L’opera iconografica di Theodore de Bry

Paola Farinella Grana

L’attività di Theodore de Bry si colloca nell’ampio scenario storico, socioculturale e ideologico-religioso, che caratterizzò l’Europa a seguito delle scoperte di Colombo. I popoli amerindi avevano suscitato un tale stupore che, per collocarli in un quadro intelligibile, si chiamarono in causa gli stereotipi immaginifici di mostri e cannibali diffusi dai testi medievali sull’Oriente, ancora circolanti.

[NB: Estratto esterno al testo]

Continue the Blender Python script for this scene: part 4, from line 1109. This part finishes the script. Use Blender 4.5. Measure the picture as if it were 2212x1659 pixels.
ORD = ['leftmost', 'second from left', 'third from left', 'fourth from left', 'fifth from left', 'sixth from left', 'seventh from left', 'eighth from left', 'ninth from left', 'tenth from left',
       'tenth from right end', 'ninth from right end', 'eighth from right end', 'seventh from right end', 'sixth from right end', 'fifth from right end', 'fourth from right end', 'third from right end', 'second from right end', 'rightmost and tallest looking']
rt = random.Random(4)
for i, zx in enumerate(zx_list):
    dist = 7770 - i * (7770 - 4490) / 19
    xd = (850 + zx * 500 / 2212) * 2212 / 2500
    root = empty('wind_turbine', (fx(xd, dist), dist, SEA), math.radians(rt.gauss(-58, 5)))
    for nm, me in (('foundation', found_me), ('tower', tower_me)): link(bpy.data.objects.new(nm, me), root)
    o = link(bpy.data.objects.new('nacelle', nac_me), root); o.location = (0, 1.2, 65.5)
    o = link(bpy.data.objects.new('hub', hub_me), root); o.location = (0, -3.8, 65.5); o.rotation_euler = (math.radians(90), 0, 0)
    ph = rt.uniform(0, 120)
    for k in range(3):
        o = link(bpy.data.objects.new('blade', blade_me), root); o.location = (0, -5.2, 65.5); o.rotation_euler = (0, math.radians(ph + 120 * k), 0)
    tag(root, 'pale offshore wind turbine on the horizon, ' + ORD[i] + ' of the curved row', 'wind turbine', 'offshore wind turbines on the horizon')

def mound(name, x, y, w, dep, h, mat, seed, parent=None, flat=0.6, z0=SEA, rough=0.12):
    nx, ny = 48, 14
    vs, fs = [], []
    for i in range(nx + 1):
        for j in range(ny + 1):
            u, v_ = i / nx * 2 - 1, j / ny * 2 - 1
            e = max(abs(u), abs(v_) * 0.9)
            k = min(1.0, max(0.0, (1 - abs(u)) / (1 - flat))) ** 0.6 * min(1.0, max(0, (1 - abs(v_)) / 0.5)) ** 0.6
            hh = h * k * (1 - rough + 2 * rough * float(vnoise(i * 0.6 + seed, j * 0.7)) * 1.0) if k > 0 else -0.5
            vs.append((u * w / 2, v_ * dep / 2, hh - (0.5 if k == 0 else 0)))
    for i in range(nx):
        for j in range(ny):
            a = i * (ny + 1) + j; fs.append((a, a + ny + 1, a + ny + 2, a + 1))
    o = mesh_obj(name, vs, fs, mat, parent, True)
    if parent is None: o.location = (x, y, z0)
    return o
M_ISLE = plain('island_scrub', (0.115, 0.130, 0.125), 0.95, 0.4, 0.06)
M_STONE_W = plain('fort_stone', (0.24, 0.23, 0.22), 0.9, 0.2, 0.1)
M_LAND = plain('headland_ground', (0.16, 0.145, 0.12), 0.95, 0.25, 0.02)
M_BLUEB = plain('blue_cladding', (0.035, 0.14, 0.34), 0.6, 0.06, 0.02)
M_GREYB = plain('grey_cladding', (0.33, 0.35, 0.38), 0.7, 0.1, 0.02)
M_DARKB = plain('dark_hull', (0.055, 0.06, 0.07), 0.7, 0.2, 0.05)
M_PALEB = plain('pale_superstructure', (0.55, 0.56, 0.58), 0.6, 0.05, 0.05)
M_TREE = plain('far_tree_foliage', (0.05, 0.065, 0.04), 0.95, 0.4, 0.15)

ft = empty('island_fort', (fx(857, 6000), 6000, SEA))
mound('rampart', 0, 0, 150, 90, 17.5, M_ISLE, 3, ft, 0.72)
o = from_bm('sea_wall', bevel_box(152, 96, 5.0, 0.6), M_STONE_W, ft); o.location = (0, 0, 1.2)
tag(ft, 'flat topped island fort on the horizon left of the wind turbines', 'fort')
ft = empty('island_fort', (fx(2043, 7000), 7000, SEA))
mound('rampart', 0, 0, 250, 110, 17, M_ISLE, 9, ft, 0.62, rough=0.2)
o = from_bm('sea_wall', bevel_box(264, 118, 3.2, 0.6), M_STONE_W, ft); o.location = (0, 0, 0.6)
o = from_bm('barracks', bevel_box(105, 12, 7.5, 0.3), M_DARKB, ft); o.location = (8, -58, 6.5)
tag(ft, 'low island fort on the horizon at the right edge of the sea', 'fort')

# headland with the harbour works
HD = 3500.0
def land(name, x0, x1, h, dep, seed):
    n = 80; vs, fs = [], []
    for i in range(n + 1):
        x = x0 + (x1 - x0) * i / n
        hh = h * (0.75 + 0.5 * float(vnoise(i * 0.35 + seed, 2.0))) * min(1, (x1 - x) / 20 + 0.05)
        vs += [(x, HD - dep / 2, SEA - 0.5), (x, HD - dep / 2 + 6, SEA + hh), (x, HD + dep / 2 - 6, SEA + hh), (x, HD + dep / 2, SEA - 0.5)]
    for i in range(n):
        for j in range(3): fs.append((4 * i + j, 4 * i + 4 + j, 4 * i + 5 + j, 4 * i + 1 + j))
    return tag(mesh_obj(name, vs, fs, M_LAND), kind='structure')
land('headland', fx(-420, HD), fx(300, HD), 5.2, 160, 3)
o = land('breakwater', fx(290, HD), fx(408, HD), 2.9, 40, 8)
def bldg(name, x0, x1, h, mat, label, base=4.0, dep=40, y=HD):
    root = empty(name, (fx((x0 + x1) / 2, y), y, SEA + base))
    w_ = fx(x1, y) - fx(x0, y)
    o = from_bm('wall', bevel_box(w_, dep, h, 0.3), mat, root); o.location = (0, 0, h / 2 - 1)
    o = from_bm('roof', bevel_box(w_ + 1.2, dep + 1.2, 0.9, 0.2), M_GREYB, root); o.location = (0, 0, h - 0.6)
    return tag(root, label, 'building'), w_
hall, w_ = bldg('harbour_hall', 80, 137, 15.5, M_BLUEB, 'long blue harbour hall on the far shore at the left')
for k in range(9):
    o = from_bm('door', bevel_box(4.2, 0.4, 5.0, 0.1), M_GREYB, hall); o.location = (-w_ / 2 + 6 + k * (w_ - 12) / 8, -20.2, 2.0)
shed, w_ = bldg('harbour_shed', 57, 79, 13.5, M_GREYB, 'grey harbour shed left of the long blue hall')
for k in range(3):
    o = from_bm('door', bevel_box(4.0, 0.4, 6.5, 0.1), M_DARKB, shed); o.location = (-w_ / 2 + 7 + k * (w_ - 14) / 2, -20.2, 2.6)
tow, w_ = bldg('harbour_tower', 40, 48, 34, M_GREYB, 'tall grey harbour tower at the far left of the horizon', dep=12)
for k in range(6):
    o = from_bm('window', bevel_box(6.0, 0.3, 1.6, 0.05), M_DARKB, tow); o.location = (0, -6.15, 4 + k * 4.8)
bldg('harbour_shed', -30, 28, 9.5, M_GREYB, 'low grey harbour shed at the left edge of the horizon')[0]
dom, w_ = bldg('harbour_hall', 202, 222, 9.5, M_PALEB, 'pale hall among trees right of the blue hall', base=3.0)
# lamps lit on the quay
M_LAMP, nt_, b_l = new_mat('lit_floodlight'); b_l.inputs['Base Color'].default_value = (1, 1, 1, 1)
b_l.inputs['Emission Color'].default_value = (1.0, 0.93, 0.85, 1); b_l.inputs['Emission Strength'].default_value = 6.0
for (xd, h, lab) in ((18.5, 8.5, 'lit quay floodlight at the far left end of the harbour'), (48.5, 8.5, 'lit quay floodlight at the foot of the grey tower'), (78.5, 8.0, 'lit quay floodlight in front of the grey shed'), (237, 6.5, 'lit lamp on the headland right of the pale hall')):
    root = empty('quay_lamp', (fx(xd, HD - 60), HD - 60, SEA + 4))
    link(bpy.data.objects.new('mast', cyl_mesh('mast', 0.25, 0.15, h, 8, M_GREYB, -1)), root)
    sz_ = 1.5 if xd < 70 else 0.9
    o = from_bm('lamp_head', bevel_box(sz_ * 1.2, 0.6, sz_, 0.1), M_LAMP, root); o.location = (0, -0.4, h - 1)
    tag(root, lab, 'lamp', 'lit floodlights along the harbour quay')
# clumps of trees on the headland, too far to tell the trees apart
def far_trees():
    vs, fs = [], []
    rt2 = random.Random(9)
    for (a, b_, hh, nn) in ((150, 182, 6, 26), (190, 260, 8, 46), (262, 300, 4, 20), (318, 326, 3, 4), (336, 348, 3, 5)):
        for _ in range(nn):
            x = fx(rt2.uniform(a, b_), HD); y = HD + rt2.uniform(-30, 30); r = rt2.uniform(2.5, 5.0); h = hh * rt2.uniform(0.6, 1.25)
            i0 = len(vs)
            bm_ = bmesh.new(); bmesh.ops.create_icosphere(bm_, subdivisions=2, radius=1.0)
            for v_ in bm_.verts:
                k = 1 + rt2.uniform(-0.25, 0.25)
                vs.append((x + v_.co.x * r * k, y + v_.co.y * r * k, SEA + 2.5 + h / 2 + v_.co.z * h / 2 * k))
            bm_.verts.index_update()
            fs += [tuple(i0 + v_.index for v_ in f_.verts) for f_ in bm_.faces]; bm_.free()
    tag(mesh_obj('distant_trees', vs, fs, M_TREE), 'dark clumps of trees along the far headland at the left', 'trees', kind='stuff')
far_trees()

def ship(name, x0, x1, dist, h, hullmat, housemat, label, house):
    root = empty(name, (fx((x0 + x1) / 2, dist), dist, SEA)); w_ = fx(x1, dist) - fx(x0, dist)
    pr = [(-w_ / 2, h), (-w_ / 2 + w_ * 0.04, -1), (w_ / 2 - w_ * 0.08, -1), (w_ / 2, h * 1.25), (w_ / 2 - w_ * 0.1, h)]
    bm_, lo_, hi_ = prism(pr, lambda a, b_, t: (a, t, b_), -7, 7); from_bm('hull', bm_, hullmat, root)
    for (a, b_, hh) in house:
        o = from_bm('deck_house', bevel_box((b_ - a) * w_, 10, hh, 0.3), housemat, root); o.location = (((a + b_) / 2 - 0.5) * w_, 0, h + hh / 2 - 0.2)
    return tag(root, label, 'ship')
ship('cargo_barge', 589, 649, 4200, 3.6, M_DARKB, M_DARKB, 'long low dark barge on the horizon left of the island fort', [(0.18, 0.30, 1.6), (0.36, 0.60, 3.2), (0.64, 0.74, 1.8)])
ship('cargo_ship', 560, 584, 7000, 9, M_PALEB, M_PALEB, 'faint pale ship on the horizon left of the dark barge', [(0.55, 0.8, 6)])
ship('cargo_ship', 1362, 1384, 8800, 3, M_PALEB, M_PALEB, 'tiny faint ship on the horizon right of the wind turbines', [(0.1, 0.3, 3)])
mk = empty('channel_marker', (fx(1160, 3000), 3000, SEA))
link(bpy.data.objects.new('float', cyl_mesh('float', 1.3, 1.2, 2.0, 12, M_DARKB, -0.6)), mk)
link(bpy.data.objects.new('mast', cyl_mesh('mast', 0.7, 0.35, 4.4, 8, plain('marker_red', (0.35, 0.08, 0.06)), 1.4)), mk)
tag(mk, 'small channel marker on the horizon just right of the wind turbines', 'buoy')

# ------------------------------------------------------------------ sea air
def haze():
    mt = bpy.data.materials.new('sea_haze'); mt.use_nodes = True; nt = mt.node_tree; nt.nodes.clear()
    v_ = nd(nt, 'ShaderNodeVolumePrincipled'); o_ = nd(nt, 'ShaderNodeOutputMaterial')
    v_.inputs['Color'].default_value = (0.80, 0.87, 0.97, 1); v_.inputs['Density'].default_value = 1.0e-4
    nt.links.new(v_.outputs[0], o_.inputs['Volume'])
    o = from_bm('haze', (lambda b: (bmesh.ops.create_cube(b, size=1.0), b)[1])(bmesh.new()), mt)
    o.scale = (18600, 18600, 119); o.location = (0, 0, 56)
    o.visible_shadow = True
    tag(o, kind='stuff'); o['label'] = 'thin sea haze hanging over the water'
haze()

Un aspetto più originale della raffigurazione interessò invece la sfera iconologica, resa in termini di peculiarità nazionali e locali, in cui l’immagine dell’indigeno acquisì sfumature simboliche, sia nell’ambito celebrativo ed encomiastico dei potenti, sia nelle contestualizzazioni narrative figurate di matrice popolare, utilizzate come strumento di persuasione da parte dei movimenti religiosi protestanti e cattolici. L’opera iconografica del de Bry s’inserisce in quel filone della produzione di immagini sul Nuovo Mondo, al confine tra intento artistico, documentario e simbolico, che, riconoscendo ai popoli autoctoni originalità e fascino, voleva sottrarli, mediante la rappresentazione, al tentativo di negare la loro identità umana.